BEGIN Source data

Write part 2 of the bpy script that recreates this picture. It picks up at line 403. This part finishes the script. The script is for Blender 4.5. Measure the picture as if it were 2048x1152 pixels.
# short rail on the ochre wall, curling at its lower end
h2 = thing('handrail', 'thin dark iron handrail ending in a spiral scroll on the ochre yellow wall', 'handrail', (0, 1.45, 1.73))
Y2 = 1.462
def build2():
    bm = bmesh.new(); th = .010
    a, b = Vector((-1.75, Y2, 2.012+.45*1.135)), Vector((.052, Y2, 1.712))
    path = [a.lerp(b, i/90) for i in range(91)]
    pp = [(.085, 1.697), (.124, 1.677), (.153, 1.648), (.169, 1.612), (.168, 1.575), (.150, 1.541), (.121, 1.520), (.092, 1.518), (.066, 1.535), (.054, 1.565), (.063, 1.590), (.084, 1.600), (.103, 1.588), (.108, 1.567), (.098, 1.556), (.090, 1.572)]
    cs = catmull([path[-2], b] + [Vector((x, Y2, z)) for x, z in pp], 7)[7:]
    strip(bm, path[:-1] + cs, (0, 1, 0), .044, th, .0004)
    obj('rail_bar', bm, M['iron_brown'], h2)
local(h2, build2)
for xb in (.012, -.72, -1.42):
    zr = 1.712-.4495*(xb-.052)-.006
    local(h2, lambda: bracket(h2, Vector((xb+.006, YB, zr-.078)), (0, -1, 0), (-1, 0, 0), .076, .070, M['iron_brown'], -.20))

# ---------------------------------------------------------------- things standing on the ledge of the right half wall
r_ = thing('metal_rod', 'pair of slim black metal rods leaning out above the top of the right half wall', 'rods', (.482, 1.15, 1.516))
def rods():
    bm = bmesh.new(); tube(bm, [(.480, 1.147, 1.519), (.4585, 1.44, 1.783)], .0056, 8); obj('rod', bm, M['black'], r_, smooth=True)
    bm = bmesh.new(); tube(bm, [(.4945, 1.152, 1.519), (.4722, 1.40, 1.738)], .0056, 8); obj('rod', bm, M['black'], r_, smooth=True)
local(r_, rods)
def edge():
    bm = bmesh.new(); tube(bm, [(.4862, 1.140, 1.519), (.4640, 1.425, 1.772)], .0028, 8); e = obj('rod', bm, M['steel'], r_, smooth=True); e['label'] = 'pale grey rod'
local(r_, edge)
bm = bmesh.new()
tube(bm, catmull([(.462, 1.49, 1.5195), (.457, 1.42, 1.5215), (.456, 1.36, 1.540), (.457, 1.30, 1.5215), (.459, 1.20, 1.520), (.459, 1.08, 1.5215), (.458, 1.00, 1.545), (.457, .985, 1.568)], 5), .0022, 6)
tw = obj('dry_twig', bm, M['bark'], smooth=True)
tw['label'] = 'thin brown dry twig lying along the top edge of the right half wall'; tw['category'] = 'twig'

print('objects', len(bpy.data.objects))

END Source data

**Required task**
Write out exactly the lines from the start of the material through the line with "0), .076, .070, M['iron_brown'], -.20))". No other output is expected.

**Response below**
Write part 2 of the bpy script that recreates this picture. It picks up at line 403. This part finishes the script. The script is for Blender 4.5. Measure the picture as if it were 2048x1152 pixels.
# short rail on the ochre wall, curling at its lower end
h2 = thing('handrail', 'thin dark iron handrail ending in a spiral scroll on the ochre yellow wall', 'handrail', (0, 1.45, 1.73))
Y2 = 1.462
def build2():
    bm = bmesh.new(); th = .010
    a, b = Vector((-1.75, Y2, 2.012+.45*1.135)), Vector((.052, Y2, 1.712))
    path = [a.lerp(b, i/90) for i in range(91)]
    pp = [(.085, 1.697), (.124, 1.677), (.153, 1.648), (.169, 1.612), (.168, 1.575), (.150, 1.541), (.121, 1.520), (.092, 1.518), (.066, 1.535), (.054, 1.565), (.063, 1.590), (.084, 1.600), (.103, 1.588), (.108, 1.567), (.098, 1.556), (.090, 1.572)]
    cs = catmull([path[-2], b] + [Vector((x, Y2, z)) for x, z in pp], 7)[7:]
    strip(bm, path[:-1] + cs, (0, 1, 0), .044, th, .0004)
    obj('rail_bar', bm, M['iron_brown'], h2)
local(h2, build2)
for xb in (.012, -.72, -1.42):
    zr = 1.712-.4495*(xb-.052)-.006
    local(h2, lambda: bracket(h2, Vector((xb+.006, YB, zr-.078)), (0, -1, 0), (-1, 0, 0), .076, .070, M['iron_brown'], -.20))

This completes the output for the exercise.